No two persons ever read the same book. --Edmund Wilson

Thursday, August 04, 2011

2011/35: Desdaemona -- Ben Macallan

This was the backlash of loneliness. The mortal version had at least a certain terminus: you could only be lonely for a lifetime. In an immortal body, it could last forever. A boy could be stranded like this, in the prow of something strong and unstoppable, eternally alone, eternally aware ...
He could be pathetic and self-pitying, and aware of that too, and equally unable to change it. (p. 266)
The first urban fantasy from 'Ben Macallan', possibly better-known as Chaz Brenchley. Jordan looks like a 17-year-old homeless boy, but he's been seventeen for a very long time. He treads a fine line between the supernatural heritage he's rejected, and the human world in which he's able to do some good: helping people who are lost, showing them their way home. He's acquired the reputation of being able to find anything. That's why Desi -- Desdaemona -- seeks him out: she wants him to find her sister Fay, who had an affair with an immortal and ended it very badly.

Jordan isn't entirely enthusiastic about working for Desi. For one thing, the line between 'boss' and 'girlfriend' is somewhat blurry. For another, Desi isn't exactly human any more, and she's attracted some enemies who have never been human. Fortunately, the two find an ally in Jordan's estranged brother Asher. Did I say 'fortunately'? No, wait ...

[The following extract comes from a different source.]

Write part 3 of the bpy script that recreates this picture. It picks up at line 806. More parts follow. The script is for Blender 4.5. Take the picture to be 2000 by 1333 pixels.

Desdaemona features some truly creative (and distractingly unpleasant) opponents, mostly drawn from English folklore -- the Green Man, a Henley undine, the nastiest Nine Men's Morris ever -- as well as a stunning drag-queen Sybil and the more mundane malevolence of vampires, werewolves et cetera. For a first-person narrative, it also manages to keep Jordan's secrets hidden away for a remarkably long time: we know something is strange about him, but we don't know what.

Macallan doesn't deal in black and white. (Jordan occasionally does, but it's clear when he's doing so). The major villains, the ones who aren't mere henchmen or ... morris-men, are faceted, interesting, likeable. Jordan is far from heroic: he's spent his teens (his very elastic teens) running away, and he's neither physically strong nor supernaturally powerful. His charm is in his vulnerability, his ability to mock himself, and his steadfastness of purpose.

Disclaimer: I am a friend of the author, and afraid of his cats. Nevertheless, I shall whine about the ending. (It is not weak or bad: it is merely incredibly frustrating.) Thankfully, a sequel is in the works.